Брусиловский растерянно почесал себе затылок:
— Интересно, кому же он прочитал лекцию об афри… афри…Ха! Ну и ну!
Мне самому стало неловко от своей игры, и я взмолился:
— Евгений Григорьевич, я у вас засиделся…
— Куда вы торопитесь? Мы же с вами не договорили. — Видно было, что композитору было не по себе после телефонного разговора с Москвой, и он не хотел оставаться один. После некоторой паузы он снова спросил:
— Так о чём мы не договорили? На чём остановились?
— Мы остановились на том, что Борис Григорьевич Ерзакович прочитал кому-то какую-то лекцию.
— Нет, мы не договорили о том, какая разница между румынским и молдавским фольклором. В принципе вы правы — большой разницы нет. Но между ними есть это самое «чуть-чуть», благодаря чему истинный музыкант сразу определит исполнителя — румын он или молдаванин.
— А как определить?
— А вот так… Мне, право, смешно, что коренной ростовчанин должен такие вещи объяснять коренному бессарабцу. Так слушайте. Возьмите одну из самых популярных мелодий — «Чокырлие», то есть «Жаворонок». Разве румыны и молдаване исполняют эту затейливую штуку одинаково?

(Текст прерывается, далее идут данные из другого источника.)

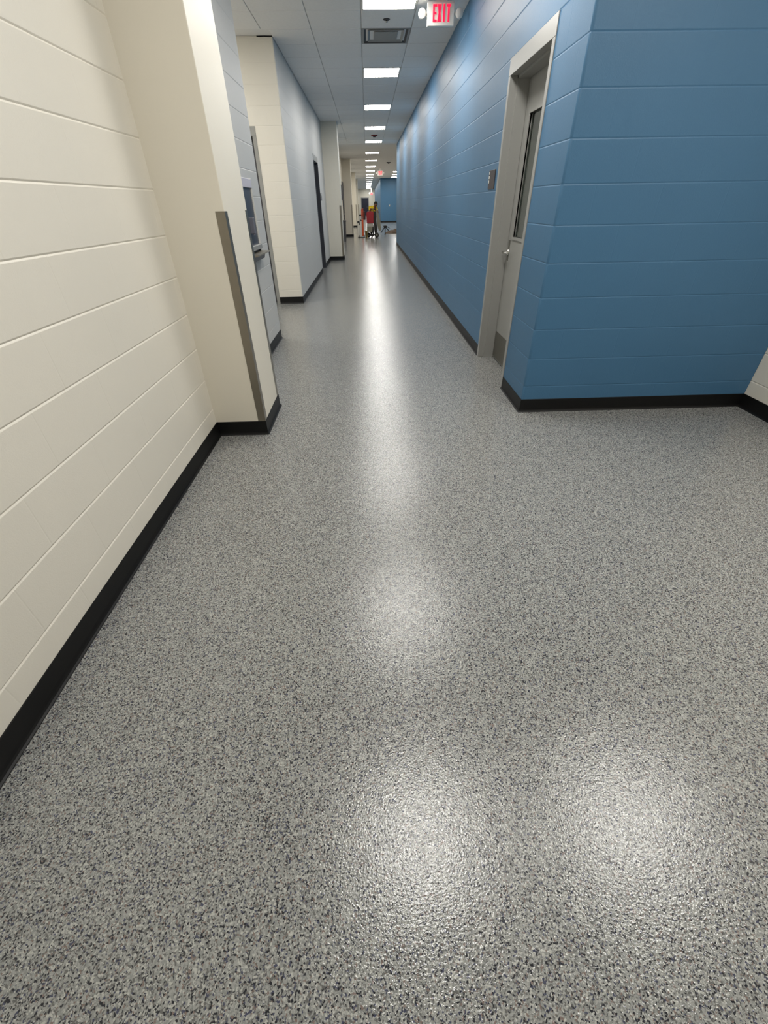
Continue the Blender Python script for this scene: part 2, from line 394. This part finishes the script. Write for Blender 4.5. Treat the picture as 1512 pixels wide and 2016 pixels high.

— Ну — у каждого исполнителя свой стиль.
— Я говорю не об этом. Я говорю о национальном характере. Так вот. У румын «Жаворонок» звучит не только виртуозно, но и изящно, аристократично и, я бы даже сказал, с неким психологическим подтекстом. У молдаван же преобладает прежде всего экспрессия, напор, огневой темперамент, без особой тонкой нюансировки, хотя тоже притягательно. В общем, румыны играют аристократичней, молдаване — беспечней и ветренней. Я не хочу сказать, что одно лучше, а другое хуже. Но ведь музыка — это душа и интеллект народа. Не находите ли вы, что по двум приёмам исполнения можно определить менталитет двух народов и специфику их культурной жизни?
Да, было над чем задуматься бедному бессарабцу… Интуитивно я и сам это чувствовал, но объяснить не мог. А вот Брусиловский взял и объяснил. Причём без всяких некорректных выводов, а с одинаковым признанием сущности и духа двух весьма похожих народов.
Наконец-то прощаясь, композитор напомнил:
— Так не забудьте, что я вас психологически подготовил: в воздухе пахнет грозой… А что касается Бориса Григорьевича, то я постараюсь выяснить, с кем он вас перепутал и кому прочитал теоретическую лекцию. — И в предвкушении нового розыгрыша маэстро с удовольствием потёр руки.
Идя на трамвайную остановку, я тоже с удовольствием прихлопывал руками. Выясняйте, выясняйте, Евгений Григорьевич… Конечно, истина в итоге выплывет наружу, и мне, возможно, несдобровать. Но пока суд да дело — неплохо позабавимся. В воздухе пахнет грозой? Плевать! Евреи мы или не евреи? Будем спасаться юмором!